1. Untucking their shirts

America, tuck in your goddamn shirt! If you’re over 25 and let it fly, I automatically assume you cannot be trusted in any capacity. Untucked shirts are appropriate for the beach only.

2. Riding lawn mowers

Are you mowing a football field? No? Then stand the fuck up! Don’t you want a dutiful wife to bring you a cold, dewy glass of iced tea and a warm slice of her pussy? I had to combat occasional bee attacks, teenage sloth, and a harrowing vertical section of the lawn, but I got it done every summer on my own two feet. Get off of your ass and push that infernal thing yourself.

3. Wearing giant headphones

I once very briefly had a pair of gigantic video-game headphones until I realized I looked like an astronaut whose sole mission was to not get pussy. I used to hate 49ers quarterback Colin Kaepernick simply because his eyes are too close together, but seeing him look like a little kid with his dumb flat-brimmed hat and huge, goofy headphones provided me with freshly unearthed coal-fired hatred. These are only appropriate for listening to classical music at home, smoldering in solitude with the blinds drawn.
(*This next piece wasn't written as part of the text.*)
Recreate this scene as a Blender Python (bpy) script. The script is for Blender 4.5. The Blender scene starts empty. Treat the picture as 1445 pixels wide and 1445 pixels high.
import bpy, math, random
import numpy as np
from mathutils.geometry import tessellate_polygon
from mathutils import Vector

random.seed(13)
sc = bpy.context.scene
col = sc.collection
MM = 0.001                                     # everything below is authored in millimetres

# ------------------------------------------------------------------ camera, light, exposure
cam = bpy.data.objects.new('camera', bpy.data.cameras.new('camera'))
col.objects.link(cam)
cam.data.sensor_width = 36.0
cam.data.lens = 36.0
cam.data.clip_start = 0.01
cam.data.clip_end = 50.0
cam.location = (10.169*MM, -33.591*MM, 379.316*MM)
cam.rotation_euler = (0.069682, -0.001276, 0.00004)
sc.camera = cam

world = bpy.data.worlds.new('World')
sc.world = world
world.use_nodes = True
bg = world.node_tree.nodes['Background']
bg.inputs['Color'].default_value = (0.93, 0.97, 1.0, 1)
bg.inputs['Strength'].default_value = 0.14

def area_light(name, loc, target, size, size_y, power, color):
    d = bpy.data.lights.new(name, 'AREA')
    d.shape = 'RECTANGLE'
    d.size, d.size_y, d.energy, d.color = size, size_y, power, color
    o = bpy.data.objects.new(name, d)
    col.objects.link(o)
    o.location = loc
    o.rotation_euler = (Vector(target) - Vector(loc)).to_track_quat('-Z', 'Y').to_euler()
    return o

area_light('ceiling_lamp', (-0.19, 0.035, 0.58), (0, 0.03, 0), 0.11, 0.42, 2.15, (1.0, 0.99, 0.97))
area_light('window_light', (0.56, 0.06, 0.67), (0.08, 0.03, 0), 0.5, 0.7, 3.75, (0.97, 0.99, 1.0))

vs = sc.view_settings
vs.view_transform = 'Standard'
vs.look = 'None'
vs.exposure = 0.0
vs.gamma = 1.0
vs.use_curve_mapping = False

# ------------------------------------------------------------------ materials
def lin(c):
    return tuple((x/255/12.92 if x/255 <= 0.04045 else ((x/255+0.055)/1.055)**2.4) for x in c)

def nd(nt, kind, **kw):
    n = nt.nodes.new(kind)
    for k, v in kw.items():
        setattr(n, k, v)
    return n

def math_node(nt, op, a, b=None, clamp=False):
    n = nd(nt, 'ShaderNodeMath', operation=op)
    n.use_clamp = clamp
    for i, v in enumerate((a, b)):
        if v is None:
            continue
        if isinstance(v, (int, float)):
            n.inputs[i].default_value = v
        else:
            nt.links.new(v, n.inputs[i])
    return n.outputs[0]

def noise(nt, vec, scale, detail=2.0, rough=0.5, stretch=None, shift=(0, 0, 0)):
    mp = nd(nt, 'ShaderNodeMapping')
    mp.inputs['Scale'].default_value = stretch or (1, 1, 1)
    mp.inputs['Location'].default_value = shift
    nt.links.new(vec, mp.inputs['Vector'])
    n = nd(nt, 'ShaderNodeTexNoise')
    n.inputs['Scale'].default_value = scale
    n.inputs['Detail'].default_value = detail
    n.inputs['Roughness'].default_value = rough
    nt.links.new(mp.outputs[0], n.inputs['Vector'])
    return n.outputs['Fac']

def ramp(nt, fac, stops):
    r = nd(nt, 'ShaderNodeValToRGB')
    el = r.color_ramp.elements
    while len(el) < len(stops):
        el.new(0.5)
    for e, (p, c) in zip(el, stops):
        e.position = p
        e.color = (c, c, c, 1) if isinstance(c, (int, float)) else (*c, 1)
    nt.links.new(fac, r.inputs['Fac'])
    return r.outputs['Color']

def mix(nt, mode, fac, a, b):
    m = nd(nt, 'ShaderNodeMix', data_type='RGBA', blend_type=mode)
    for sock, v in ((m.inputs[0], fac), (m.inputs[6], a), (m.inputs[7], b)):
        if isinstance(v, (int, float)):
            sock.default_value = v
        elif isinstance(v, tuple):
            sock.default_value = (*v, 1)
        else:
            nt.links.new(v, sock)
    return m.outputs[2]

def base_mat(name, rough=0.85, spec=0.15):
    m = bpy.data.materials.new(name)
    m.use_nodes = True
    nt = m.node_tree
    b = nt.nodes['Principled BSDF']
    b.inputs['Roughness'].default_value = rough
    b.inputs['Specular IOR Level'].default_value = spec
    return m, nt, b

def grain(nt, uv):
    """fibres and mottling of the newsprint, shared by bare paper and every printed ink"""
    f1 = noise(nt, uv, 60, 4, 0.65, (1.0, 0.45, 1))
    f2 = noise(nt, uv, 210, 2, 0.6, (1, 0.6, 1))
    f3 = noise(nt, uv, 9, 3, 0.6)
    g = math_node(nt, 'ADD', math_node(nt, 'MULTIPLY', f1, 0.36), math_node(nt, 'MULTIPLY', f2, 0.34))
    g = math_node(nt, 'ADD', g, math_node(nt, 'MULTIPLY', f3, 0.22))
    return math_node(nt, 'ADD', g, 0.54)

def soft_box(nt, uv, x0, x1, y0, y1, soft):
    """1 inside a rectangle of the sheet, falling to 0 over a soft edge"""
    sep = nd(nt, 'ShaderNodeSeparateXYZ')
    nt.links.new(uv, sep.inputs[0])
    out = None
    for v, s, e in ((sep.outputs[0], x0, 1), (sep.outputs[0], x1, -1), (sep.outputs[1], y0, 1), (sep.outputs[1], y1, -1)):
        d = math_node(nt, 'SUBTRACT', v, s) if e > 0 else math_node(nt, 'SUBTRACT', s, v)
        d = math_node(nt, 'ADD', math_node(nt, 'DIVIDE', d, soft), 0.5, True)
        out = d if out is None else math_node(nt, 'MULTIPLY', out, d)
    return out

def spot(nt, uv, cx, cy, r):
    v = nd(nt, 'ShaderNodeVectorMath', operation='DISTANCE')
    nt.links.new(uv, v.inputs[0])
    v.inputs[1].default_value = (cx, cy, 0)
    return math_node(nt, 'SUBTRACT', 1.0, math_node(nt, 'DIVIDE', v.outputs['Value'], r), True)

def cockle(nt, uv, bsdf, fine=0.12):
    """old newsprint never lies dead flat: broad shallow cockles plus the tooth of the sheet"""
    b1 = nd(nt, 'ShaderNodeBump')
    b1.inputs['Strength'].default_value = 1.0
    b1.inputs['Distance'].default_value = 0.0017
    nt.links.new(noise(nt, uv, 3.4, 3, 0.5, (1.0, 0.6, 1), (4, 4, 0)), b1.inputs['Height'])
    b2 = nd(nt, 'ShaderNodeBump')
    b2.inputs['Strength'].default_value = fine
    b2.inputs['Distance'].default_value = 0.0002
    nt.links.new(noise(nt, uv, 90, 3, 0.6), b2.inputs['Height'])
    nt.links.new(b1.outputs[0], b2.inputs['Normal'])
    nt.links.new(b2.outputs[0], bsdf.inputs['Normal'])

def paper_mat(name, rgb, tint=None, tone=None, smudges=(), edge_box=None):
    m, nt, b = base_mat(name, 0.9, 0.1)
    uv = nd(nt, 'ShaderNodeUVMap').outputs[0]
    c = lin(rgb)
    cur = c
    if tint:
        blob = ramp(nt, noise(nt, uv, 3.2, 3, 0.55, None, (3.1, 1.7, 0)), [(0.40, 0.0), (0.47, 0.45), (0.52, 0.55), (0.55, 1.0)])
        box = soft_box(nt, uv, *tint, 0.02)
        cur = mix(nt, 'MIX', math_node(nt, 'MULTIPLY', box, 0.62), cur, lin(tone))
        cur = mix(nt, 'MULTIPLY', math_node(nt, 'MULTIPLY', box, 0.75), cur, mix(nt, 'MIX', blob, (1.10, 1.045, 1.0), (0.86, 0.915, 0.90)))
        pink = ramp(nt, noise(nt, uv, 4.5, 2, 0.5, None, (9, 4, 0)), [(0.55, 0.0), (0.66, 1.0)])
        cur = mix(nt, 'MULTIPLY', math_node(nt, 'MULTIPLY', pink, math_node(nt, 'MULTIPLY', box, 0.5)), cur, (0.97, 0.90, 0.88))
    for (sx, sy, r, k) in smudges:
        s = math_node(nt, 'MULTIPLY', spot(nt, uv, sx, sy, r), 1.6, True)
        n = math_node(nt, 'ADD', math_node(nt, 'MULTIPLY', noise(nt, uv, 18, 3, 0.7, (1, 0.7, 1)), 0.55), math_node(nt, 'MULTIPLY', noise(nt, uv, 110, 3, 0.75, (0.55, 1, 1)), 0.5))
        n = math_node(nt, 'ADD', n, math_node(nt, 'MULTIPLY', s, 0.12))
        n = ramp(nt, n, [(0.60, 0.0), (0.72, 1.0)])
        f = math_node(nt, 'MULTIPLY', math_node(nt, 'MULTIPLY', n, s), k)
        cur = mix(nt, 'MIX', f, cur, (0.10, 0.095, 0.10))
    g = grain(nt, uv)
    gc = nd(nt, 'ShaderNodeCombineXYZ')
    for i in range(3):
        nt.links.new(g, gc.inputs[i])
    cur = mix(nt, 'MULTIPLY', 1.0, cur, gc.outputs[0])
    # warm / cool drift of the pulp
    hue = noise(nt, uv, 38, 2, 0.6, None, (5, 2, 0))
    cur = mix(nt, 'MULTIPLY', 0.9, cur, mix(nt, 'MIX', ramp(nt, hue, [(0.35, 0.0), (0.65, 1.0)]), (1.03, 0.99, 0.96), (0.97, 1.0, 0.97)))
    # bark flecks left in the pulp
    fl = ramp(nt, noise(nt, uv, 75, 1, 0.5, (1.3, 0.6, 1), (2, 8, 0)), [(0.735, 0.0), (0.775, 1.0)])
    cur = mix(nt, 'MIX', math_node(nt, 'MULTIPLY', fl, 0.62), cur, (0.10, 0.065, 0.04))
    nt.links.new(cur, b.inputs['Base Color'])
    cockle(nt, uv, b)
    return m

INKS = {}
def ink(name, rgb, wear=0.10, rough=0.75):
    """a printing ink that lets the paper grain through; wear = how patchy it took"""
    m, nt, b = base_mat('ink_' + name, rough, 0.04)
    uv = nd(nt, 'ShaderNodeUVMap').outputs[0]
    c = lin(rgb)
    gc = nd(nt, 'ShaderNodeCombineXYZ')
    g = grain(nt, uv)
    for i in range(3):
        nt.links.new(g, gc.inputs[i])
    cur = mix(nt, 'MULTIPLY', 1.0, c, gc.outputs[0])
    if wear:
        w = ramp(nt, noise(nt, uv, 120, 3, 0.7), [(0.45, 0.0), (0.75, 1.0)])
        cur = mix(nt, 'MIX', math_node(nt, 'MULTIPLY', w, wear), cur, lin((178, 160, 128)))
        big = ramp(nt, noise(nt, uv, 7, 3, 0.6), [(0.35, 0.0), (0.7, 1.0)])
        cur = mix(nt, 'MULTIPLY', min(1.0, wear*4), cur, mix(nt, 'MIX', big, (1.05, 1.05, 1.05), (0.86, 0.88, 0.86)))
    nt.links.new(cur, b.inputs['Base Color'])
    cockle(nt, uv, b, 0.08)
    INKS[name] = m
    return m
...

4. Wearing knee-high socks

I can’t wrap my head around the purpose of these things outside of an apocalyptic blizzard. If you’re wearing shorts, I assume it’s because of the rising mercury, so why subtract some clothing only to replace it with other clothing? It’s cartoonish-looking—like if I ran up to you and pulled at the bottom of your shorts they would magically stretch down along with your socks. Up and down, up and down to the sounds of a slide whistle.

5. Smoking weed

This is another thing every guy should stop doing after 25 (though according to recent studies, you shouldn’t start until after 25). Weed makes you feel and look like a nervous robot trying to fool everyone into thinking it’s human. It gums up your brain at precisely the time you need to be using it the most. Save it for parties and existential walks through the woods. Come to think of it, forget everything I just said. You guys are making it way too easy for me out there.